Alexi-Meskhishvili’s series of large, painted torsos comprises another important body of work. These canvases are a kind of palimpsest, sometimes left in the workspace for a long period and forgotten, which over time have been layered with paint, various printed fragments, and dust, either accidentally or experimentally applied. The images are figurative in nature, representing expressive silhouettes against an abstract background; some passages seem to depict the victim of a violent act and evoke images of the Crucifixion. The artist depicts the body in a somewhat brutal manner, while the abstract background creates the effect of the torsos falling in open space (Sleeping Body, 1984; Sleeping Body with Heads, 1985, ZAM, D00040).

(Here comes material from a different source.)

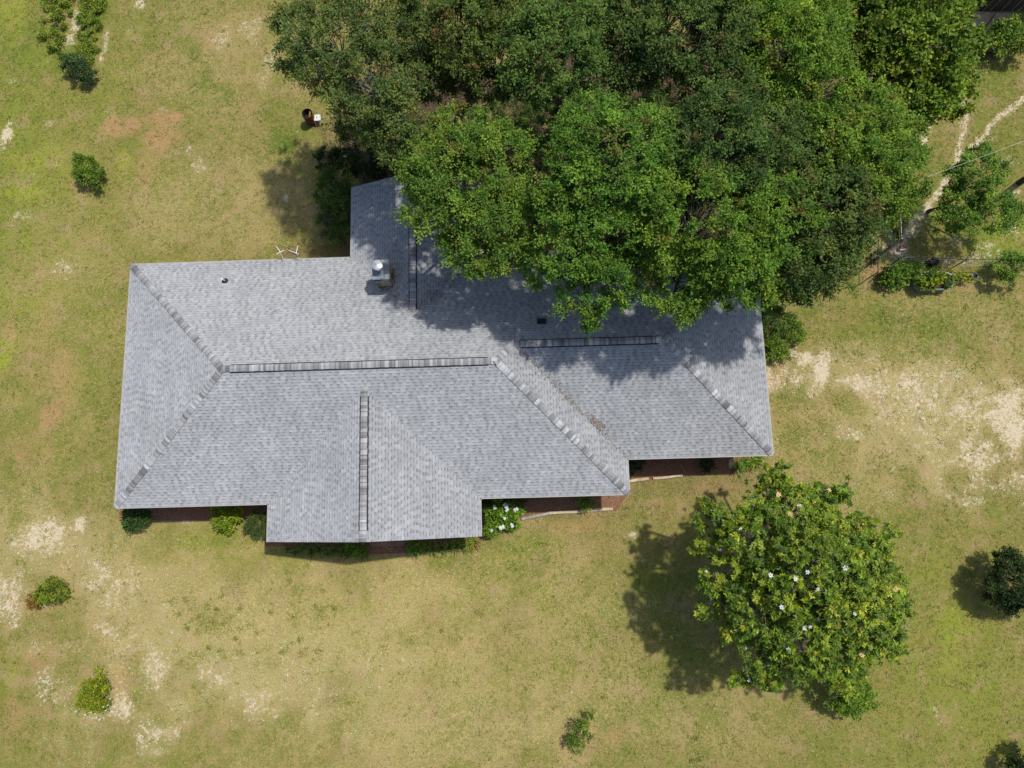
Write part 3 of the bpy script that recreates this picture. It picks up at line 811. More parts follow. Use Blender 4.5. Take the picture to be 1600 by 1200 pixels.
# ------------------------------------------------------------------ foliage
def leaf_quads(base, direc, normal, length, width, cols, mat, name):
    """rhombic leaves: base, left, tip, right"""
    side = np.cross(direc, normal)
    side /= np.linalg.norm(side, axis=1, keepdims=True) + 1e-9
    nrm = np.cross(side, direc)
    L = length[:, None]; W = width[:, None]
    mid = base + direc * L * 0.48 
    tip = base + direc * L - nrm * L * 0.14
    v = np.stack([base, mid + side * W * .5 + nrm * W * .10, tip, mid - side * W * .5 + nrm * W * .10], 1).reshape(-1, 3)
    n = len(base)
    q = np.arange(4 * n).reshape(n, 4)
    return npmesh(v, q, name, [mat], cols=np.repeat(cols, 4, 0))
def unit(a):
    return a / (np.linalg.norm(a, axis=1, keepdims=True) + 1e-9)
def crown(lobes, r, clump=0.6, sprays=16, per=10, leaf=(0.11, 0.05), pal=None, flat=0.72, fill=1.0, low=-0.35, upness=1.3, spread=1.0, rusty=0.0, tint=(1, 1, 1)):
    """leaves on sprays on clumps on the shell of the lobes; returns arrays and clump centres"""
    C = []; Nn = []
    for lx, ly, lz, lr in lobes:
        area = 2 * math.pi * lr * lr
        k = max(3, int(area / (clump * clump) * 0.62 * fill))
        d = unit(r.normal(size=(k * 2, 3)))
        d = d[d[:, 2] > low][:k]
        sh = r.uniform(0.55, 1.02, len(d)) ** 0.8
        p = np.array([lx, ly, lz]) + d * (lr * sh)[:, None] * np.array([1, 1, flat])
        keep = np.ones(len(p), bool)
        for mx, my, mz, mr in lobes:
            if (mx, my, mz, mr) == (lx, ly, lz, lr): continue
            q = (p - [mx, my, mz]) / np.array([1, 1, flat])
            keep &= np.linalg.norm(q, axis=1) > mr * 0.52
        C.append(p[keep]); Nn.append(d[keep])
    C = np.concatenate(C); Nn = np.concatenate(Nn)
    nc = len(C)
    tone = r.normal(0, 1, nc)                         # one clump's leaves are alike
    hue = r.random(nc)
    rc = clump * r.uniform(0.6, 1.25, nc)
    ci = np.repeat(np.arange(nc), sprays)
    sd = unit(Nn[ci] * 0.8 + r.normal(size=(len(ci), 3)) * np.array([1.0, 1.0, 0.55]) * spread + [0, 0, 0.10])
    sl = rc[ci] * r.uniform(0.4, 1.0, len(ci)) * np.where(r.random(len(ci)) < .14, 1.6, 1.0)
    si = np.repeat(np.arange(len(ci)), per)
    tt = r.uniform(0.15, 1.0, len(si))
    pos = C[ci][si] + sd[si] * (sl[si] * tt)[:, None]
    pos[:, 2] -= 0.10 * sl[si] * tt * tt               # tips droop
    pos += r.normal(size=pos.shape) * leaf[0] * 0.35
    dr = unit(sd[si] * 0.7 + r.normal(size=pos.shape) * np.array([.8, .8, .45]))
    nr = unit(r.normal(size=pos.shape) * 0.75 + [0, 0, upness])
    ln = leaf[0] * r.uniform(0.65, 1.3, len(pos)); wd = leaf[1] * r.uniform(0.7, 1.3, len(pos))
    a, b, c = [np.array(x) for x in pal]
    h = np.clip(hue[ci][si] * 0.75 + r.normal(0, .22, len(pos)), 0, 1)[:, None]
    cols = np.where(h < .5, a + (b - a) * h * 2, b + (c - b) * (h - .5) * 2)
    cols = cols * np.clip(1 + 0.16 * tone[ci][si] + r.normal(0, .16, len(pos)), .45, 1.7)[:, None]
    rust = (r.random(nc) < rusty)[ci][si]
    cols = np.where((rust & (r.random(len(pos)) < .45))[:, None], np.array([0.20, 0.12, 0.045]) * r.uniform(.6, 1.2, len(pos))[:, None], cols) * np.array(tint)
    return pos, dr, nr, ln, wd, np.clip(cols, 0.005, .6), C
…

Along with his global collaborations, Alexi-Meskhishvili’s international recognition is connected to his pedagogical activity. From 1995 to 2013, he taught at Dartmouth College in New Hampshire, United States, where he was awarded the title of best professor on campus. Upon his return to Georgia in 2014, he established the Gogi Alexi-Meskhishvili School of Contemporary Theatre and Design with the support of the Ministry of Culture and Monument Protection of Georgia. School projects were exhibited at the Prague Quadrennials of 2019 and 2023; in 2019, the school received the award for Best Student Exhibition Experience, and in 2023 for Visionary Teamwork.
Alexi-Meskhishvili has received various accolades and prizes including Public Artist of Georgia, the Soviet State Prize, and the European Felix Film Award, as well as the Rustaveli, Tumanishvili and Otskheli Prizes.